# Given problem
Retype the lines beneath this one, from the first through the line containing "R = math.radians". Pictures are left out.

# Information shown
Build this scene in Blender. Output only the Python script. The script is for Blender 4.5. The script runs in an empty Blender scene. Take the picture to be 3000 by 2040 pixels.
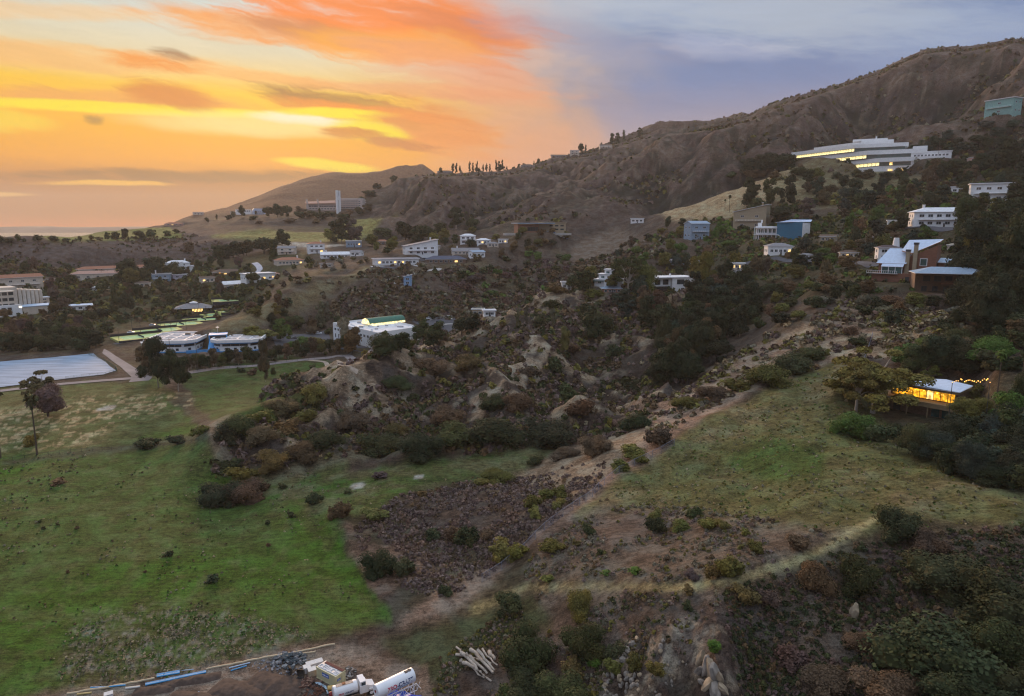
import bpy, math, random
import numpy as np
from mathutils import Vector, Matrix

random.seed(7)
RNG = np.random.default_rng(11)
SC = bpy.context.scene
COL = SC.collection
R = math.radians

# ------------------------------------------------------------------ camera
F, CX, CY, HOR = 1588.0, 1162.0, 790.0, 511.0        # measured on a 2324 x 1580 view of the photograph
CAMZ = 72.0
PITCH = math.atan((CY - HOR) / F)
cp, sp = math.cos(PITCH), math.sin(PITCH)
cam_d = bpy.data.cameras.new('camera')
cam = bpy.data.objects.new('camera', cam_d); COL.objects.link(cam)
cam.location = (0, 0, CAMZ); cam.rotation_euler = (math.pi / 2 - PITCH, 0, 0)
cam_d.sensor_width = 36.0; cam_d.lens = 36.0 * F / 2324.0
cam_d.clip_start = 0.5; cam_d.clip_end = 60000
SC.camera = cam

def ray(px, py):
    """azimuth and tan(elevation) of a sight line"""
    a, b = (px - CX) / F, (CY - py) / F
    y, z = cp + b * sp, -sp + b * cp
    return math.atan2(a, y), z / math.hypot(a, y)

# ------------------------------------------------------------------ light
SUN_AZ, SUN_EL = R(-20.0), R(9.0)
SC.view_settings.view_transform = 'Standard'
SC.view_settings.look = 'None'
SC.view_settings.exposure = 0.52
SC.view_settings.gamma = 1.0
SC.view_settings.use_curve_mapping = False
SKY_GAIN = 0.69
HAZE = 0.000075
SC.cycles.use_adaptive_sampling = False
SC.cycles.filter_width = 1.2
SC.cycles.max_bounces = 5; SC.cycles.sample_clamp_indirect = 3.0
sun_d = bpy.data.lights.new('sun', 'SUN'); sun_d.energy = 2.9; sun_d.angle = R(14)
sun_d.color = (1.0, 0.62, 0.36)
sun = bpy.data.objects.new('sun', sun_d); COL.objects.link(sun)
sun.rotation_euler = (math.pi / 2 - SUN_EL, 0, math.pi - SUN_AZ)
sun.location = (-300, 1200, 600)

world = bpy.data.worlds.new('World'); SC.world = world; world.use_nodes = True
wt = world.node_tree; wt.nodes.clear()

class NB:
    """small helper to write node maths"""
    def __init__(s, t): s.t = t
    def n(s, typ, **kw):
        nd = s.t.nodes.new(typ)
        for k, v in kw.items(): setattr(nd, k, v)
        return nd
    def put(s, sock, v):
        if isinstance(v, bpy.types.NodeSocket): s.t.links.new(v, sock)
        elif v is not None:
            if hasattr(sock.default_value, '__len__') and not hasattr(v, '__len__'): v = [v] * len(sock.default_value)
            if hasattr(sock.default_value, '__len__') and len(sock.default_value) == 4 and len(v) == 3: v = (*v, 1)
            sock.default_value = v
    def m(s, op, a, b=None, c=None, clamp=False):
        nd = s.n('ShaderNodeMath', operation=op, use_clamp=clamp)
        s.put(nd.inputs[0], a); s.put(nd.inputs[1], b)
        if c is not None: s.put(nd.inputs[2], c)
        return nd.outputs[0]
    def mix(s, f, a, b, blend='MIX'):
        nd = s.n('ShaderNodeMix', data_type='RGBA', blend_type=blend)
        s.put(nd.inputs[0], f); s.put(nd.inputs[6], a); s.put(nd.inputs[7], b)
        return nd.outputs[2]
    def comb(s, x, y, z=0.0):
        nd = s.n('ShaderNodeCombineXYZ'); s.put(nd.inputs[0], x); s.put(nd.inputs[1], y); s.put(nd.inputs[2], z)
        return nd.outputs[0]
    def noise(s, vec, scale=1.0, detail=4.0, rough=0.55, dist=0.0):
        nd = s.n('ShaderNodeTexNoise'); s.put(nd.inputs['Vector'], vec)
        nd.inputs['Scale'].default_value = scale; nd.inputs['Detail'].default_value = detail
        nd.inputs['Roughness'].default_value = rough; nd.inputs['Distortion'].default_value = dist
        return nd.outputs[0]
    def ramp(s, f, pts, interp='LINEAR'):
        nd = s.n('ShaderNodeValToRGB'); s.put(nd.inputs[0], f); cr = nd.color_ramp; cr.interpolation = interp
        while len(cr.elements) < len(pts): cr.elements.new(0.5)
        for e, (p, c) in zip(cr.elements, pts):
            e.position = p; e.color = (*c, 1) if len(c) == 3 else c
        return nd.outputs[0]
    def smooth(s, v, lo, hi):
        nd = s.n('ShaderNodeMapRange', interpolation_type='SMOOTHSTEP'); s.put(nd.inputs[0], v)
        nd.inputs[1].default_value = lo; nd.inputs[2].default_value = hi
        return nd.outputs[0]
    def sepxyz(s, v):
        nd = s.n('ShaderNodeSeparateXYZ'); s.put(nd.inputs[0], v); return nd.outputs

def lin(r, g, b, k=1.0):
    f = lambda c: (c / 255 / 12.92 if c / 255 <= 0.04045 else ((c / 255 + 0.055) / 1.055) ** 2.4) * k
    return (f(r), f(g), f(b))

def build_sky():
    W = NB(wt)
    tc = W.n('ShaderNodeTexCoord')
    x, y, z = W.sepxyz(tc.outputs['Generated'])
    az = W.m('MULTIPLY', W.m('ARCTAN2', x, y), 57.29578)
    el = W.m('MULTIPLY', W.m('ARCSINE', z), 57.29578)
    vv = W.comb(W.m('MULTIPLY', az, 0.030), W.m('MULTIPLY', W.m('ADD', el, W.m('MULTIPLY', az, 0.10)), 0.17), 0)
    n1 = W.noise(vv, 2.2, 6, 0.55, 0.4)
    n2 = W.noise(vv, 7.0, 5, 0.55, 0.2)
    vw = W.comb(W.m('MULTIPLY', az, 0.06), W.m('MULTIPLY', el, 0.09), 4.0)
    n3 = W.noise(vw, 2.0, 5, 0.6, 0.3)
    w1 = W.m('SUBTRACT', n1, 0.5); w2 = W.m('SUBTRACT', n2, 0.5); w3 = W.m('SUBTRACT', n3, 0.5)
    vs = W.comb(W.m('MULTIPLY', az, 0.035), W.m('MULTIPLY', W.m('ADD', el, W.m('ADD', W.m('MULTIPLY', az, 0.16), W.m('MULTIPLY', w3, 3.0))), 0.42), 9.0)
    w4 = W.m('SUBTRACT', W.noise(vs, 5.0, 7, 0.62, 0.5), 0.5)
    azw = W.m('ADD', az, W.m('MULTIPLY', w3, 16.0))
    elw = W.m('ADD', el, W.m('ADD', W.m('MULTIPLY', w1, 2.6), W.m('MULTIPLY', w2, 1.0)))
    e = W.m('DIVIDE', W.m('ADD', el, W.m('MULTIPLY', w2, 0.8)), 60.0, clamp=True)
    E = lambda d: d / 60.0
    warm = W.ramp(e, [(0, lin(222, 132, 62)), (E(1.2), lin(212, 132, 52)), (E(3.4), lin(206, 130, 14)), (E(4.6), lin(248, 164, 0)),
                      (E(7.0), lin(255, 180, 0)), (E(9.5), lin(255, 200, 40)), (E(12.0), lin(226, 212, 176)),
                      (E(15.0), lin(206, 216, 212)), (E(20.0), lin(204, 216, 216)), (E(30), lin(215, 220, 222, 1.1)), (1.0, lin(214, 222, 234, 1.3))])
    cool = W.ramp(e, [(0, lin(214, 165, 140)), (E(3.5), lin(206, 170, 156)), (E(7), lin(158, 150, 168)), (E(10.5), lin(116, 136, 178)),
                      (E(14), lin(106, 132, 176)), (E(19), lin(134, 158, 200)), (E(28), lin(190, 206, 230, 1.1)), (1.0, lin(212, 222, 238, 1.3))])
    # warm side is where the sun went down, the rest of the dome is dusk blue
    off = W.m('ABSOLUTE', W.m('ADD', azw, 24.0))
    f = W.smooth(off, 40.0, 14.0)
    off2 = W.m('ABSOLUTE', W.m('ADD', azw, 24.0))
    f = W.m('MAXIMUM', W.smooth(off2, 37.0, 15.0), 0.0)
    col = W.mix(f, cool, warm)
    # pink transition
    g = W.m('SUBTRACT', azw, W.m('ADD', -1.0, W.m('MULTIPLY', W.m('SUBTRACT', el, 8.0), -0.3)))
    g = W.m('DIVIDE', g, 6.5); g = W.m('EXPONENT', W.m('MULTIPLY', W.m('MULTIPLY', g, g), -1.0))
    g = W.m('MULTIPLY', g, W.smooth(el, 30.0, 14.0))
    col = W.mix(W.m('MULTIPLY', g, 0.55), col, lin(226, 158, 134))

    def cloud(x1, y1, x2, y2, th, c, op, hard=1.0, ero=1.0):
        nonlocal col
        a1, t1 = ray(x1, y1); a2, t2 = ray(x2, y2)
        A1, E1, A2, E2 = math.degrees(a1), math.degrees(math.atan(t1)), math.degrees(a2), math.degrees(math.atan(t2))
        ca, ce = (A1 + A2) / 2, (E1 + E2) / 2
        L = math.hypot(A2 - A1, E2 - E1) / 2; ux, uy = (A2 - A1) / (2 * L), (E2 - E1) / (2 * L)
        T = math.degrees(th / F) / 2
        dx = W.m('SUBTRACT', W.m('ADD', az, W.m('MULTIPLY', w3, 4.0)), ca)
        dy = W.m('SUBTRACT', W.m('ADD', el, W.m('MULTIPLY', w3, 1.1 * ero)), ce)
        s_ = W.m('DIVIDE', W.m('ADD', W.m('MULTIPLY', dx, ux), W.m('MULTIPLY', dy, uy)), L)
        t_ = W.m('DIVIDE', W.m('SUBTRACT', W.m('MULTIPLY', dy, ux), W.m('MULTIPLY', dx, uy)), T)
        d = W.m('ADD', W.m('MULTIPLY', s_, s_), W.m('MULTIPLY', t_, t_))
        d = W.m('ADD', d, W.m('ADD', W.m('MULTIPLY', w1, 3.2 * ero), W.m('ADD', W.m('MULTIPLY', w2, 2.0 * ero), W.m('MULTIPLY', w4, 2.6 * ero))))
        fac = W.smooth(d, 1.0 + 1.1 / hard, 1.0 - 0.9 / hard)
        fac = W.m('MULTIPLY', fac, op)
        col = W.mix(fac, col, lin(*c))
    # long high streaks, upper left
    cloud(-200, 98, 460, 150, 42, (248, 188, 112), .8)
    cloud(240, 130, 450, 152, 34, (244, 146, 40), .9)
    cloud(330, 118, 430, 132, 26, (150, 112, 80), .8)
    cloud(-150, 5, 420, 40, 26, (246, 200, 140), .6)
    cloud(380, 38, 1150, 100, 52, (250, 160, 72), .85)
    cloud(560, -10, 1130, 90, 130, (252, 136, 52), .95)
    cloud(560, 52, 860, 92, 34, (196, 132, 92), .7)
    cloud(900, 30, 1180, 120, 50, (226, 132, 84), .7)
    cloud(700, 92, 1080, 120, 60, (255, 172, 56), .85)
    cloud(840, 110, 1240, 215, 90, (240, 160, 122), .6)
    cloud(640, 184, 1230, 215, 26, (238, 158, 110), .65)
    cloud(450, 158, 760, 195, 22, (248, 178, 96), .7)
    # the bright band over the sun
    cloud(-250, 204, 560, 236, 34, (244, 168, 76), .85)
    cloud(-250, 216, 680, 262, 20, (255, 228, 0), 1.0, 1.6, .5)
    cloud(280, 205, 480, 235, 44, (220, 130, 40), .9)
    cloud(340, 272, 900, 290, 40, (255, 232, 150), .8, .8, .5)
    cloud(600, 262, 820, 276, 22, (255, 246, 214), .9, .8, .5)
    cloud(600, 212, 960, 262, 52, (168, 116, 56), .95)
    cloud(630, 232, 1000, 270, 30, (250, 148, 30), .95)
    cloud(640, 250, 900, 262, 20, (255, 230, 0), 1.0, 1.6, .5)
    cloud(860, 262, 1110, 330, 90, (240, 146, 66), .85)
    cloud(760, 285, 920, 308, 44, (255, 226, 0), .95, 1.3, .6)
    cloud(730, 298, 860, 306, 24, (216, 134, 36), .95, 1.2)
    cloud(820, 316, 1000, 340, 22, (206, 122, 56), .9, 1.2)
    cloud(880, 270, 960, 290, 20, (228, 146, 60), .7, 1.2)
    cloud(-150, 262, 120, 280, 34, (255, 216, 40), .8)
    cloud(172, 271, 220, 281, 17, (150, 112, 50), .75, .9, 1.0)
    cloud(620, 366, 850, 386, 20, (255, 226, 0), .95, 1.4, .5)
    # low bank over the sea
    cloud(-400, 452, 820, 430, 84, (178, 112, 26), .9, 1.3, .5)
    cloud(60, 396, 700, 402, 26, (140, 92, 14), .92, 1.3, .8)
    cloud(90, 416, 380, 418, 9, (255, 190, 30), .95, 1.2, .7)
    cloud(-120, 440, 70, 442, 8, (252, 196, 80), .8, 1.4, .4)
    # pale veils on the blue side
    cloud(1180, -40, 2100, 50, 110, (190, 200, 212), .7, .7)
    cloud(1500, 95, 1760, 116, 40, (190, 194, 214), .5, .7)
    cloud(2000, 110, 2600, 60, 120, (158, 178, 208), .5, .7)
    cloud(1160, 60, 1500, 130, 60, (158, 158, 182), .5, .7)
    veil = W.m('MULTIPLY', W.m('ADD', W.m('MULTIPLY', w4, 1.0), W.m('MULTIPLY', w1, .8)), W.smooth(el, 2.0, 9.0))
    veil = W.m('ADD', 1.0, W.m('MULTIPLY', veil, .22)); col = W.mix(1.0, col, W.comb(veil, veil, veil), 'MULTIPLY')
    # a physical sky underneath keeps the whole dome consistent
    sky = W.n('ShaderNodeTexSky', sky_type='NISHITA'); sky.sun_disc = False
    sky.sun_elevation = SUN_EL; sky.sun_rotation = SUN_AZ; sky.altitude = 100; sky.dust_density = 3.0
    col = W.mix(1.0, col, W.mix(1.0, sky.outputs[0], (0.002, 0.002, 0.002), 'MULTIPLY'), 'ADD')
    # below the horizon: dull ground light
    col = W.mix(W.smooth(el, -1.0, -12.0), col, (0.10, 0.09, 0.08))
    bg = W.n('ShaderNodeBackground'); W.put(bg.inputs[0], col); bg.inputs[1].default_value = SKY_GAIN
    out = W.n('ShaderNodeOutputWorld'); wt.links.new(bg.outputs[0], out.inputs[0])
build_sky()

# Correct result
Build this scene in Blender. Output only the Python script. The script is for Blender 4.5. The script runs in an empty Blender scene. Take the picture to be 3000 by 2040 pixels.
import bpy, math, random
import numpy as np
from mathutils import Vector, Matrix

random.seed(7)
RNG = np.random.default_rng(11)
SC = bpy.context.scene
COL = SC.collection
R = math.radians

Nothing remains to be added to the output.